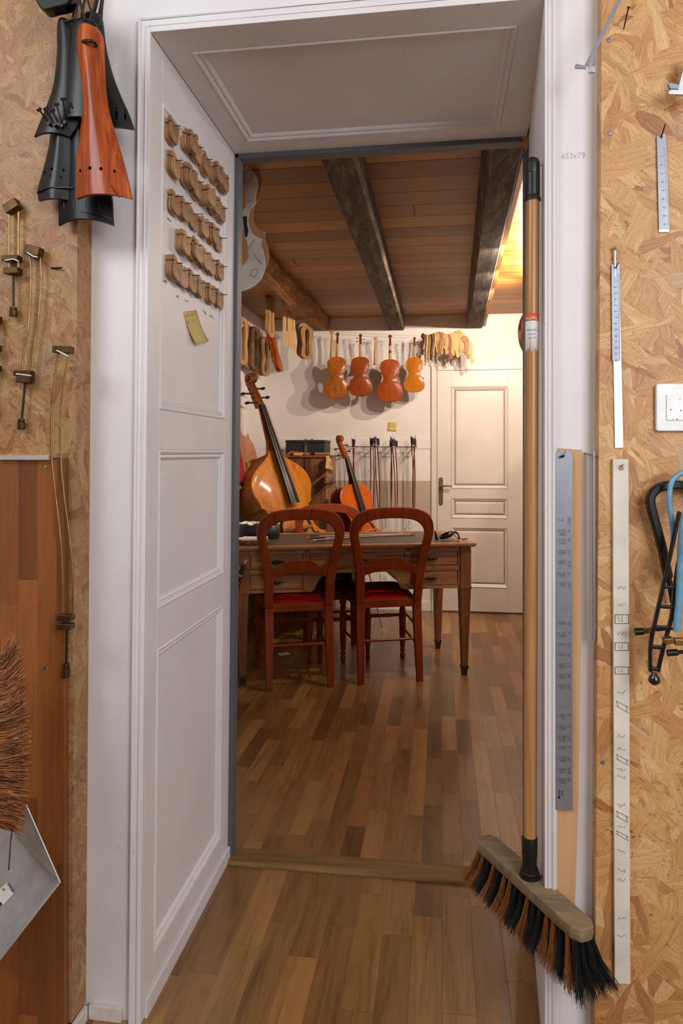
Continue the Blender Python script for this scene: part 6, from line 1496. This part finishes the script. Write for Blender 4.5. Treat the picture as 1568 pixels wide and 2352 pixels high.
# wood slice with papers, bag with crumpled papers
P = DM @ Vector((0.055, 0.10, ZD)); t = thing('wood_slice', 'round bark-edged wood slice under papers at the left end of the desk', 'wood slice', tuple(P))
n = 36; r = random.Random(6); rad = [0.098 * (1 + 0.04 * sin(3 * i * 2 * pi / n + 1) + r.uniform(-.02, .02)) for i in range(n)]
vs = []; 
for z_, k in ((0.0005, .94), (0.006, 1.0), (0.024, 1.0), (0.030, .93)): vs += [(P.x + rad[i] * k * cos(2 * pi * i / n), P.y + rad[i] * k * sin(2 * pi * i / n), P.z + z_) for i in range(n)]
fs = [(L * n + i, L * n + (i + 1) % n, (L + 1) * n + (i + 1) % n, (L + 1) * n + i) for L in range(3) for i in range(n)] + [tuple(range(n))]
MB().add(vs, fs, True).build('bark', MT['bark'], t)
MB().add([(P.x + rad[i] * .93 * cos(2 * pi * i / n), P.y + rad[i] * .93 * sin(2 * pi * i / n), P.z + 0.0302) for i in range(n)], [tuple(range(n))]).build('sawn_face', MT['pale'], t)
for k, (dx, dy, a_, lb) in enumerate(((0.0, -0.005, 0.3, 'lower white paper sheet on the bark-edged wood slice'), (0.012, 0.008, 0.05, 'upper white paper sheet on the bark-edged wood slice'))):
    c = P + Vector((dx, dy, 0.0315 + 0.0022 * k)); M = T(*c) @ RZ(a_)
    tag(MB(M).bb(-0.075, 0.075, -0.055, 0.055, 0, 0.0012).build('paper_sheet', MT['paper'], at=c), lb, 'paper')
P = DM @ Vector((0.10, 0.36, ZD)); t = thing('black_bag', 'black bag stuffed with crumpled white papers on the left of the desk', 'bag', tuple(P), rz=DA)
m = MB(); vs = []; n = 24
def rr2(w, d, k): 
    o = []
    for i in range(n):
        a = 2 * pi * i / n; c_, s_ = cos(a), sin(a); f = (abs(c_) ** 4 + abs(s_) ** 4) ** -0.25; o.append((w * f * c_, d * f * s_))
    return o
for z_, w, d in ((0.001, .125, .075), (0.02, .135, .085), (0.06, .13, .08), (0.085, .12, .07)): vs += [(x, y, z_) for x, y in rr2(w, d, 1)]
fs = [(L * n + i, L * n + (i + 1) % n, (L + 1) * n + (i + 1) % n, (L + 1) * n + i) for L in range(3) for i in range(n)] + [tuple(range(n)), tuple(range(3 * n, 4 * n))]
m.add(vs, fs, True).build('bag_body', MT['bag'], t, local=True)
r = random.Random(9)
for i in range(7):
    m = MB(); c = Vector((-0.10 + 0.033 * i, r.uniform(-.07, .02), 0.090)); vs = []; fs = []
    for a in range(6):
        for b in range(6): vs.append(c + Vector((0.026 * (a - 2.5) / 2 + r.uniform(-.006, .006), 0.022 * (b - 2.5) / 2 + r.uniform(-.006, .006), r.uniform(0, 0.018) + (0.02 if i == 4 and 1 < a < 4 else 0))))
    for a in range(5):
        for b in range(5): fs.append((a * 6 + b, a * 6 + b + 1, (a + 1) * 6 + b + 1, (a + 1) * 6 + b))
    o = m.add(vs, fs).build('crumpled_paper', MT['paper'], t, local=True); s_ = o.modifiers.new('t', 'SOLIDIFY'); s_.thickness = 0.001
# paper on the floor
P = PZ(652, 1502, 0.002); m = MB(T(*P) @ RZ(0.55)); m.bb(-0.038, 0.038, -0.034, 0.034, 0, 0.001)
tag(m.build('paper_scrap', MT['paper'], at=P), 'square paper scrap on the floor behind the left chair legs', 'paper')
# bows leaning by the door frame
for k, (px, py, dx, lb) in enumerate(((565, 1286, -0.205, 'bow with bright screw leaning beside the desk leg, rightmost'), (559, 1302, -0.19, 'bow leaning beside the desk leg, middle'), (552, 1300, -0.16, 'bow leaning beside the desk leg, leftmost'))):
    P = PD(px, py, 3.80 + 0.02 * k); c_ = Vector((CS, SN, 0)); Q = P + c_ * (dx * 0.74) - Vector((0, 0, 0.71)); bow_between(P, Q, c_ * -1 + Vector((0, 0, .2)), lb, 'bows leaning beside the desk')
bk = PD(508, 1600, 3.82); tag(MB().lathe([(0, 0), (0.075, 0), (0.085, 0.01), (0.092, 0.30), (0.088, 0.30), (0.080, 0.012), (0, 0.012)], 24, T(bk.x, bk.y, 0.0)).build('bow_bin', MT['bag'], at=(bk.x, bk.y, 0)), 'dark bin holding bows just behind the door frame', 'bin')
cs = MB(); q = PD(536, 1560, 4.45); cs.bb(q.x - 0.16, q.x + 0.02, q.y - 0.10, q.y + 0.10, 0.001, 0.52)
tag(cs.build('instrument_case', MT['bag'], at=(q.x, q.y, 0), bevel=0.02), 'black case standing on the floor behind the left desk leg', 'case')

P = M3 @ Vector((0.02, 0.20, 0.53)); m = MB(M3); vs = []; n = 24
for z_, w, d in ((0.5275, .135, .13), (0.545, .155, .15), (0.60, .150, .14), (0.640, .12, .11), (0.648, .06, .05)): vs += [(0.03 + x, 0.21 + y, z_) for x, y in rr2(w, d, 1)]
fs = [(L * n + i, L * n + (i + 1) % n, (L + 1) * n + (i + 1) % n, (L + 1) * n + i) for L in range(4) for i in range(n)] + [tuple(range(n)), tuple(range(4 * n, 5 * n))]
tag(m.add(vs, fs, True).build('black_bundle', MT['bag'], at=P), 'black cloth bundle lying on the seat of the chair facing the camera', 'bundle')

* * *

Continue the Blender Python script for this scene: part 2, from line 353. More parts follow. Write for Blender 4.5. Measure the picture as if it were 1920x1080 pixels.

---

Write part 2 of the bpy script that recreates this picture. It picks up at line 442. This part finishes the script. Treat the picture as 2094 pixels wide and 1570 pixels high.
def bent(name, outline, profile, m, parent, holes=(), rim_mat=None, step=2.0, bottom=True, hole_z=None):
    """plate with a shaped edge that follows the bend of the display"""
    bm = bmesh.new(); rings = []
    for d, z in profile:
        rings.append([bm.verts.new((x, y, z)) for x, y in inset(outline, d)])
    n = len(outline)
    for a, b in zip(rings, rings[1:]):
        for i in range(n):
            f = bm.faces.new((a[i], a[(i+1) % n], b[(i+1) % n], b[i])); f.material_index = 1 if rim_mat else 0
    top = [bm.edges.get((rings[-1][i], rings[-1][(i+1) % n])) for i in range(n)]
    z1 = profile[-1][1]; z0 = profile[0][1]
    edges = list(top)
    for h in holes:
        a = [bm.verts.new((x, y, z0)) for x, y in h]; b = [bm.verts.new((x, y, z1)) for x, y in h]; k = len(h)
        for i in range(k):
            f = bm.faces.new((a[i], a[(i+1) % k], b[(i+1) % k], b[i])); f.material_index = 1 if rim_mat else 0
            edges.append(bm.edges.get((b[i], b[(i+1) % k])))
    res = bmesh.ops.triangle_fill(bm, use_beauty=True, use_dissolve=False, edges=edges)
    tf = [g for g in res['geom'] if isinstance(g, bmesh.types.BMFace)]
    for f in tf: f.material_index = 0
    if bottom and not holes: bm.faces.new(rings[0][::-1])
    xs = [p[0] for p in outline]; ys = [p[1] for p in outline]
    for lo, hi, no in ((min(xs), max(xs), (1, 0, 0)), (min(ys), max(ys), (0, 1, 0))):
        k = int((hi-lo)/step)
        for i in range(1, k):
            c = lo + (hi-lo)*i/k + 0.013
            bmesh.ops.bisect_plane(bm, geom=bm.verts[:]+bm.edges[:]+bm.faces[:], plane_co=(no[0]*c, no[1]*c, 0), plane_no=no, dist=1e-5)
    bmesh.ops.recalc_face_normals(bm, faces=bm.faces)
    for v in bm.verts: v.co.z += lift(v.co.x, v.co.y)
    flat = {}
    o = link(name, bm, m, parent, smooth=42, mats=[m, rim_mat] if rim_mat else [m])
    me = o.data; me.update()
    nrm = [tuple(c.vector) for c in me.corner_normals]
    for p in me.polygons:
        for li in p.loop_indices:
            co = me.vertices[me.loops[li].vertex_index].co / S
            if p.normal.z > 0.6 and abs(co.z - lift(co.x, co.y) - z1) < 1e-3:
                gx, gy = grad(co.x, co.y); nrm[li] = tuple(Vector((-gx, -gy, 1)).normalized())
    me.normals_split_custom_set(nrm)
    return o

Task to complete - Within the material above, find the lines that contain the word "Blender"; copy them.

Response -
Continue the Blender Python script for this scene: part 6, from line 1496. This part finishes the script. Write for Blender 4.5. Treat the picture as 1568 pixels wide and 2352 pixels high.
Continue the Blender Python script for this scene: part 2, from line 353. More parts follow. Write for Blender 4.5. Measure the picture as if it were 1920x1080 pixels.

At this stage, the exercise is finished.